3D scene scripts:
--

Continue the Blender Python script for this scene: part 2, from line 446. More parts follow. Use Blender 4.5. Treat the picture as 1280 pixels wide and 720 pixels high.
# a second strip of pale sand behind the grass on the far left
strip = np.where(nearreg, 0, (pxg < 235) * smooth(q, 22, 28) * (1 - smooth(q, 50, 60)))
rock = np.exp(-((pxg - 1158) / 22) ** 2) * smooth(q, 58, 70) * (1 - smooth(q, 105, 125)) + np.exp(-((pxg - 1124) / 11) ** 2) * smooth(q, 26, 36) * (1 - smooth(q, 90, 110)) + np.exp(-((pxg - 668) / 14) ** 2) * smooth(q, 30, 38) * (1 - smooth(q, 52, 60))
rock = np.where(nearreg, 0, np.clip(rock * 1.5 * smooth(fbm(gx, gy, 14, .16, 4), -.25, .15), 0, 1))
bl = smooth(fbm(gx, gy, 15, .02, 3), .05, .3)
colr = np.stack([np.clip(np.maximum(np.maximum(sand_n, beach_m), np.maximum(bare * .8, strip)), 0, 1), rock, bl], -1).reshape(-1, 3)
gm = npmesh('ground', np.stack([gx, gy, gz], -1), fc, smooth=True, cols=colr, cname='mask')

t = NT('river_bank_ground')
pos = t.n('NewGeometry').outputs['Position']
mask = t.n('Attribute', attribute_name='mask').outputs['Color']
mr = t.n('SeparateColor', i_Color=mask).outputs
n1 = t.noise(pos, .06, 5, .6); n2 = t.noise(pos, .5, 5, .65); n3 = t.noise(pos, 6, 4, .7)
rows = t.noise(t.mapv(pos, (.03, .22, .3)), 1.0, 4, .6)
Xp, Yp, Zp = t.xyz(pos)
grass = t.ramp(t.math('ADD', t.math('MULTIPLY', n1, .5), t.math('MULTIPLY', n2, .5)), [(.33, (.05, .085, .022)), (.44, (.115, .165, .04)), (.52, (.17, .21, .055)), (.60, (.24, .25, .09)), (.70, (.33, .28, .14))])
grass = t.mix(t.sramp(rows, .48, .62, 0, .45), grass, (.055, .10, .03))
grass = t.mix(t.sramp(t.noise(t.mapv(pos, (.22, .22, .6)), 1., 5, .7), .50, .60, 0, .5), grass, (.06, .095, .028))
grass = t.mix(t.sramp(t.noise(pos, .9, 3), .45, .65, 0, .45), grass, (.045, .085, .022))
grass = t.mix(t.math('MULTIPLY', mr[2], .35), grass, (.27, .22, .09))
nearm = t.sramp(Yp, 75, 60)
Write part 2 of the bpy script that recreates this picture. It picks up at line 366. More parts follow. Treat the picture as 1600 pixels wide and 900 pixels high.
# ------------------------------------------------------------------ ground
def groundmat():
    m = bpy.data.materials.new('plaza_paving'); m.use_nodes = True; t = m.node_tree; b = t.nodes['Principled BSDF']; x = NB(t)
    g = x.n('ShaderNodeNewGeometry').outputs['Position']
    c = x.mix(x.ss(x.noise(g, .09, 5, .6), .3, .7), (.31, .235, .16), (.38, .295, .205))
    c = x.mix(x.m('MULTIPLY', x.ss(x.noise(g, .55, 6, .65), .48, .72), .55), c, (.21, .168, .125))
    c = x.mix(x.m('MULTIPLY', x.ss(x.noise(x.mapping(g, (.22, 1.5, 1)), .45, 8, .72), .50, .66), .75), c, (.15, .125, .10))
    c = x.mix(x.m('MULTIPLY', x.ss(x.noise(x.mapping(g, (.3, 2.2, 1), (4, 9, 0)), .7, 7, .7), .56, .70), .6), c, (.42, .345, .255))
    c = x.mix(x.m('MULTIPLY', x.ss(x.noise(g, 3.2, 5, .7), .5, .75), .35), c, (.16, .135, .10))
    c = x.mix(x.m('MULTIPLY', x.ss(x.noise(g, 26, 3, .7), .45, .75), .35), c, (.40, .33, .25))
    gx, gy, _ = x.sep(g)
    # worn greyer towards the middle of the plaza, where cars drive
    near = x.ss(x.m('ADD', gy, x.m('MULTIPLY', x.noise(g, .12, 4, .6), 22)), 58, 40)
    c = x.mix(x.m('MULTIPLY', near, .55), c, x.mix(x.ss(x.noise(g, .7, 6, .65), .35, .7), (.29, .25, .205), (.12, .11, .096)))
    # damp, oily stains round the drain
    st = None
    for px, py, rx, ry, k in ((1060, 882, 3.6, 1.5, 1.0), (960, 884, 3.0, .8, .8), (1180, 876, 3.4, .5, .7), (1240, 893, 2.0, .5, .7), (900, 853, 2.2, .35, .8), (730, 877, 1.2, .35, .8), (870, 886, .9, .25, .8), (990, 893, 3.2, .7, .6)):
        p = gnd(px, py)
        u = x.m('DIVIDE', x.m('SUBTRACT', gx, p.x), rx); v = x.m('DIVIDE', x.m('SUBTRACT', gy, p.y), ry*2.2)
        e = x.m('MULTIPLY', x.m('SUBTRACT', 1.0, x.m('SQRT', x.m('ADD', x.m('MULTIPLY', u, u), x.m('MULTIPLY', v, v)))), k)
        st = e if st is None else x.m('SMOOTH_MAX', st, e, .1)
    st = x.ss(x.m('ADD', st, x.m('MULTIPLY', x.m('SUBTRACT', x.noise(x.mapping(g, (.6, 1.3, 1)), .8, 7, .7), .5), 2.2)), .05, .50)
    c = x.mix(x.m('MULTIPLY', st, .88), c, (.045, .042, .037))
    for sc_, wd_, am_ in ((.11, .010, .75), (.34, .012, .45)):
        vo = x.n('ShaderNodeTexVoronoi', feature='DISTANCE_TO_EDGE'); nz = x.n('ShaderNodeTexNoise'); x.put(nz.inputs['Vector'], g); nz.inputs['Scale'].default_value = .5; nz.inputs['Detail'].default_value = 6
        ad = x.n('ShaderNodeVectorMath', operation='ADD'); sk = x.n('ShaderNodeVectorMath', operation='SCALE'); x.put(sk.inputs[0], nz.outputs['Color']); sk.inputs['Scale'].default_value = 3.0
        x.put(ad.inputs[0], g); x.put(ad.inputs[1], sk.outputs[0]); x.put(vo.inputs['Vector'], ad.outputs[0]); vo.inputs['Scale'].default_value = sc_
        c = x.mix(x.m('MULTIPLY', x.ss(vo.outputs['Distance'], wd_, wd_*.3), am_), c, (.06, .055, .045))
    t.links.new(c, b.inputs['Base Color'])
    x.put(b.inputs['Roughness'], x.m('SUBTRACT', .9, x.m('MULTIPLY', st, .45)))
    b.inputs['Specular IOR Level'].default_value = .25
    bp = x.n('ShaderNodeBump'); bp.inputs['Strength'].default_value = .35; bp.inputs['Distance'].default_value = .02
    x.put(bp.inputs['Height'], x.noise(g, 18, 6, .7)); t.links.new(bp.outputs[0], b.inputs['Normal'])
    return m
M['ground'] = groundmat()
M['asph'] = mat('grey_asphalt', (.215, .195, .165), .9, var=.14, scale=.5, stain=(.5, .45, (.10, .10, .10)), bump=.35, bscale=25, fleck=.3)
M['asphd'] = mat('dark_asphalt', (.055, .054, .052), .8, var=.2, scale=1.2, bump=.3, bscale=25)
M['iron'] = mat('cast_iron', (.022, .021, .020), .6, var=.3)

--

▶ **Instructions for the task**
Extract exactly the leading lines of the data, stopping at and including the line with "smooth=True, cols=colr, cname='mask')".

▶ **Task output**
Continue the Blender Python script for this scene: part 2, from line 446. More parts follow. Use Blender 4.5. Treat the picture as 1280 pixels wide and 720 pixels high.
# a second strip of pale sand behind the grass on the far left
strip = np.where(nearreg, 0, (pxg < 235) * smooth(q, 22, 28) * (1 - smooth(q, 50, 60)))
rock = np.exp(-((pxg - 1158) / 22) ** 2) * smooth(q, 58, 70) * (1 - smooth(q, 105, 125)) + np.exp(-((pxg - 1124) / 11) ** 2) * smooth(q, 26, 36) * (1 - smooth(q, 90, 110)) + np.exp(-((pxg - 668) / 14) ** 2) * smooth(q, 30, 38) * (1 - smooth(q, 52, 60))
rock = np.where(nearreg, 0, np.clip(rock * 1.5 * smooth(fbm(gx, gy, 14, .16, 4), -.25, .15), 0, 1))
bl = smooth(fbm(gx, gy, 15, .02, 3), .05, .3)
colr = np.stack([np.clip(np.maximum(np.maximum(sand_n, beach_m), np.maximum(bare * .8, strip)), 0, 1), rock, bl], -1).reshape(-1, 3)
gm = npmesh('ground', np.stack([gx, gy, gz], -1), fc, smooth=True, cols=colr, cname='mask')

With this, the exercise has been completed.